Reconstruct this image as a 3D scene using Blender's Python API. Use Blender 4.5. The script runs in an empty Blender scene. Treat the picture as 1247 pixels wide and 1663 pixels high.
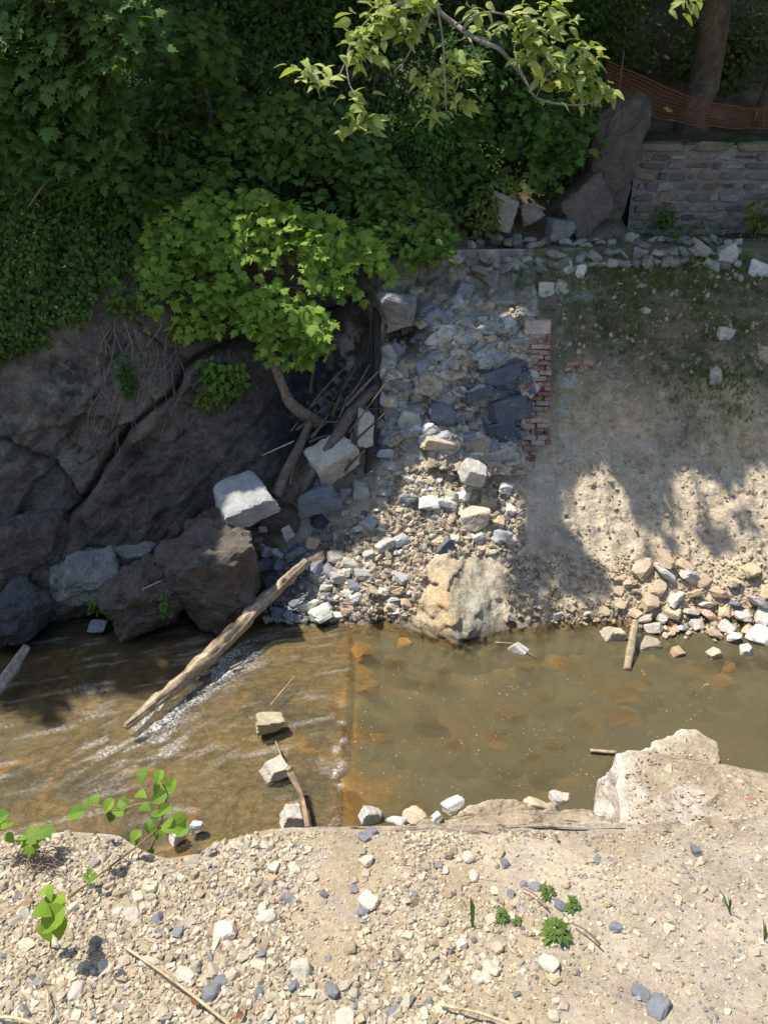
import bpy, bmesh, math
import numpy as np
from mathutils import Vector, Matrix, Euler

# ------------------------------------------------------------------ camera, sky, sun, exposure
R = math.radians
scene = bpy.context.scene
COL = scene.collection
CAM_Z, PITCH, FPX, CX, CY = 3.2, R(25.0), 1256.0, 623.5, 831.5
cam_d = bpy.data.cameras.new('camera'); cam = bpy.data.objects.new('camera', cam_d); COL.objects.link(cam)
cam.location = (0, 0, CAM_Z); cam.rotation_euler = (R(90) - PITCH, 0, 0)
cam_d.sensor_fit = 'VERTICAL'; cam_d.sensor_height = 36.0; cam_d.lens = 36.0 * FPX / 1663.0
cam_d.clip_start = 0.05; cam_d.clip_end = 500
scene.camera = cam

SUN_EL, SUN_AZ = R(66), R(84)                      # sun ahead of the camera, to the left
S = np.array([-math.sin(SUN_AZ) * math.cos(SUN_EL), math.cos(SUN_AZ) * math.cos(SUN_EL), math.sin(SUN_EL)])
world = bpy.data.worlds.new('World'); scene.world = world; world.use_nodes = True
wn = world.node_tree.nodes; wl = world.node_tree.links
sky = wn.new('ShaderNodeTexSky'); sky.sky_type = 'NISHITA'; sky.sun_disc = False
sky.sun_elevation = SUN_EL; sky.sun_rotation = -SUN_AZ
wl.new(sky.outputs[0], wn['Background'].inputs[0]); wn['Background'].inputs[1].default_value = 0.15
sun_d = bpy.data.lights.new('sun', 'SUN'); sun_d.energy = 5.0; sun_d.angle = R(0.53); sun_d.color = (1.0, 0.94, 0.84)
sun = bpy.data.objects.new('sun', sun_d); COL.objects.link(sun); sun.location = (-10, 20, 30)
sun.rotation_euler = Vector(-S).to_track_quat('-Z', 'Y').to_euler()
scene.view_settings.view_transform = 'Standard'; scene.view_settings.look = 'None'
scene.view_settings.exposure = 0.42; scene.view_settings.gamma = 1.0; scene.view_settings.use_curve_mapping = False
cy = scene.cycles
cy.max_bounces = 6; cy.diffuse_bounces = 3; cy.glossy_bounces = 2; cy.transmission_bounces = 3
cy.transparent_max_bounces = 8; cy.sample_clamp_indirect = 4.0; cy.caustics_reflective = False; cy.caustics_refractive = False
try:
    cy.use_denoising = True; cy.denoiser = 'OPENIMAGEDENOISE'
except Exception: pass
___
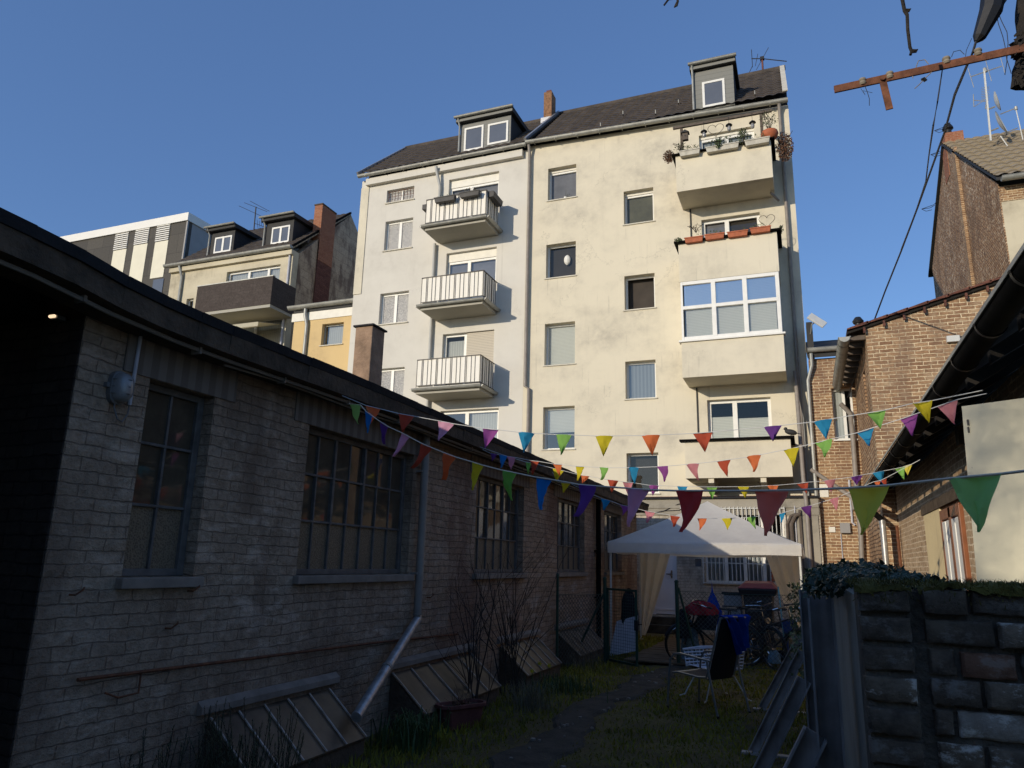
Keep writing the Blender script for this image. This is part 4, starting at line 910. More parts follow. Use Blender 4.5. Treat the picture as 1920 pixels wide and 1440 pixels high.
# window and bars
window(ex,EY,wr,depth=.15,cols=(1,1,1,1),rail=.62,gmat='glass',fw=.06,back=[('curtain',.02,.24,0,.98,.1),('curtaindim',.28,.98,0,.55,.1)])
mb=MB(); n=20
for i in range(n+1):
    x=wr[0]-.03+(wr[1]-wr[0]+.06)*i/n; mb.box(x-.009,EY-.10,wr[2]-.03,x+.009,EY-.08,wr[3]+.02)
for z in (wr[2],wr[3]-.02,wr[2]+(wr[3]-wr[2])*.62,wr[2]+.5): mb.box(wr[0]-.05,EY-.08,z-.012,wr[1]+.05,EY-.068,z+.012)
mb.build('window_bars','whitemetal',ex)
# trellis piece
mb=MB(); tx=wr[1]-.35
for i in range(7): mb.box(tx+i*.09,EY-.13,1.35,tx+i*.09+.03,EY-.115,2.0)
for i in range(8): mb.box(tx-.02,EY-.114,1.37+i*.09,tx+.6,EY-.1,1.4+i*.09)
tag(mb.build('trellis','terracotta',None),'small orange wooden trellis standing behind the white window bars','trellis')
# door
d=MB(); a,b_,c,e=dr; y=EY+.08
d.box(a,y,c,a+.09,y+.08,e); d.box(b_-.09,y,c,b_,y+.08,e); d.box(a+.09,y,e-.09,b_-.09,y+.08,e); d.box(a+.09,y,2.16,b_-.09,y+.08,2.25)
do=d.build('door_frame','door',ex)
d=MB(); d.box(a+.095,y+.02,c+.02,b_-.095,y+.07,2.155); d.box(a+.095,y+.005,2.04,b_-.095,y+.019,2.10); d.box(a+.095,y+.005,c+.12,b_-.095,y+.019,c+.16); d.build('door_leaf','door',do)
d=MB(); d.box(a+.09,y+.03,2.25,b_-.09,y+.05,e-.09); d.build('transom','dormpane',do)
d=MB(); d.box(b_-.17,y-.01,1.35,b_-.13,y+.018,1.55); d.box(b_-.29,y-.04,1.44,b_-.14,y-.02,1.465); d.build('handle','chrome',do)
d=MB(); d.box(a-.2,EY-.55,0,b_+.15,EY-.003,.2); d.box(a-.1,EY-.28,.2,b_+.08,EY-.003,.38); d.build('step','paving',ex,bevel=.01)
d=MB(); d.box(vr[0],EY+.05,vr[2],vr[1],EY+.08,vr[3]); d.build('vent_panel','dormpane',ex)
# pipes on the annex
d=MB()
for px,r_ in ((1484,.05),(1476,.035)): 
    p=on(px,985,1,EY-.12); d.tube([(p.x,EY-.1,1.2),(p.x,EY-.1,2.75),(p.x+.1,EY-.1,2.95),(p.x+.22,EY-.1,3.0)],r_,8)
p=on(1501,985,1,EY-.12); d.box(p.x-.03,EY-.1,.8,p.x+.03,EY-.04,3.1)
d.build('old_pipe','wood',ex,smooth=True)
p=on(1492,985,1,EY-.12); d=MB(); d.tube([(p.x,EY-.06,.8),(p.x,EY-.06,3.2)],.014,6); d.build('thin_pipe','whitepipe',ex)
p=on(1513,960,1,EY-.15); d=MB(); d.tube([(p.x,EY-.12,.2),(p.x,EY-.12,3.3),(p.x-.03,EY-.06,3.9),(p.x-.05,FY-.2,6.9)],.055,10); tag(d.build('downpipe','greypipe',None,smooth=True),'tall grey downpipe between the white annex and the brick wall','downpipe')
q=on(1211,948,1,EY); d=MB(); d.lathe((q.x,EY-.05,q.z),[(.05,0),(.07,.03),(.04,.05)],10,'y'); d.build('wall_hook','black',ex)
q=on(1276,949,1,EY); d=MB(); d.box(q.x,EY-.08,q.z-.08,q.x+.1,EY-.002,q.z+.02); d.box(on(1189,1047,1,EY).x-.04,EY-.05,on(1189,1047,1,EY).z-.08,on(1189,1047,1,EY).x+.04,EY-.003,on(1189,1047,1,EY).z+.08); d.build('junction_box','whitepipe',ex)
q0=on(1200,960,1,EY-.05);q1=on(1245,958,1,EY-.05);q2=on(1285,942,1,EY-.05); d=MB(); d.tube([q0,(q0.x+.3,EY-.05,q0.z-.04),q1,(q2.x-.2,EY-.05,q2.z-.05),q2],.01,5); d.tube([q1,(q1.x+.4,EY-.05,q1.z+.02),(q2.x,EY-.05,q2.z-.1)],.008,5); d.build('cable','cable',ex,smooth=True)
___
| YOUR TASK |
Which lines hold the word "picture"? Copy all of them.

| RESPONSE |
Reconstruct this image as a 3D scene using Blender's Python API. Use Blender 4.5. The script runs in an empty Blender scene. Treat the picture as 1247 pixels wide and 1663 pixels high.
Keep writing the Blender script for this image. This is part 4, starting at line 910. More parts follow. Use Blender 4.5. Treat the picture as 1920 pixels wide and 1440 pixels high.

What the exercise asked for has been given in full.